もちろんリターというブランドをつづけていますので、そのつもりです。つくる場所はとくに問題ではなくて、大切なのはひととそれをつくる機械をもっていることだと思っています。いまは各社が競争してお金を稼ぐというシステムになっていますが、どこかが弱くなったからどこかがカバーして連携をとる、そんなうまい日本チームとしてアパレル業界全体を盛り上げていけないのかと思います。ですが、なかなかそうならない。この矛盾をどう解決したらいいんだろうって、この震災後とくにつよく思っています。

──これから目指すことはなんでしょう?

たとえば取引先の浜松の工場には織機が5台しかありません。それをオーバーする受注量になったら、そこは近所の知り合いの織機を借りるらしいです。すると一緒にあがってくる。僕はほかをつぶしあう仕事じゃなくて、みんながちょっとずつ控え目になって、どっかが引率してくれるやり方もいいかなと思います。うちのリターのシステムと考え方の根っこは一緒です。最初ちょっと救いの手を出してあげることで、「じゃあ、みんなでやろうよ」となり、みんなでカバーしあえる。そのタイミングをつくるのが、リターのいまの使命だと考えています。

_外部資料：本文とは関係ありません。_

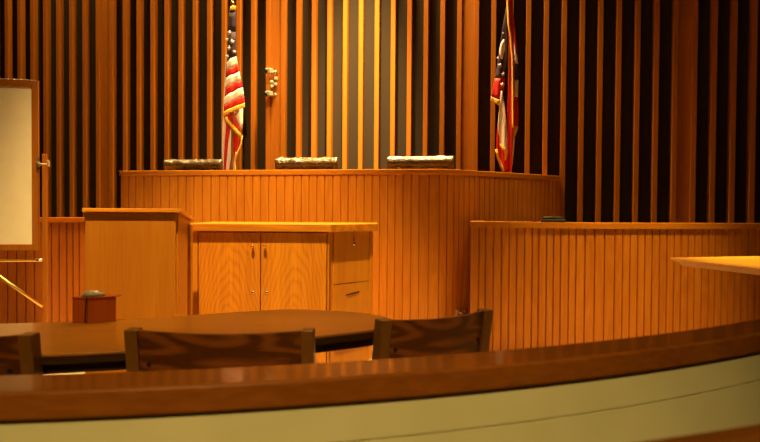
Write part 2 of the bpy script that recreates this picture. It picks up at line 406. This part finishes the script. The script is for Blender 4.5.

地震、震災、原発事故……。いま、われわれは苦しい状況に立っていることは確かだ。アパレル業界も打撃を受けていることはまちがいない。だが、中野氏は前しか見ていない。なぜなら中野氏は服がとことん好きなのだ。われわれだってファッションが好きなことでは、負けてはいられない。ポジティブにお洒落を楽しむことが、経済を活性化し“復興”へと近づく一歩であることを願ってやまない。

注1:商社をとおさず、信頼関係にある工場とじかに取引。紡績、縫製、加工、付属品など製造サイドの工場にかんする詳細情報をブランドタグにすべて表明する。商品には多くのタグがつくことになるが、それに対し工場はサンプルの段階から生産者とし携わる。こうして先行投資のリスクをさげ、価格を引き下げる。つまり製作から消費までのすべてのレベルにおいて、利他主義をもたらす。リターとは利他に由来している。


中野 靖|NANANO Yasushi
アンスナム/リター デザイナー
2000年 エスモードジャポン メンズコース卒業。その後、さまざまな文化様式や伝統服飾に触れる目的で、のべ30カ国を巡る。帰国後、アパレルメーカーにてアシスタント、生産をつとめる。2005年に独立し、ANSNAM(アンスナム)を立ち上げる。翌年よりミラノ、パリでコレクションを発表。2009年より、新ブランドLYTHA(リター)を立ち上げる。自身でトロリーに自作の服を詰め、世界の有名ショップに売り込みにいったという経歴もある。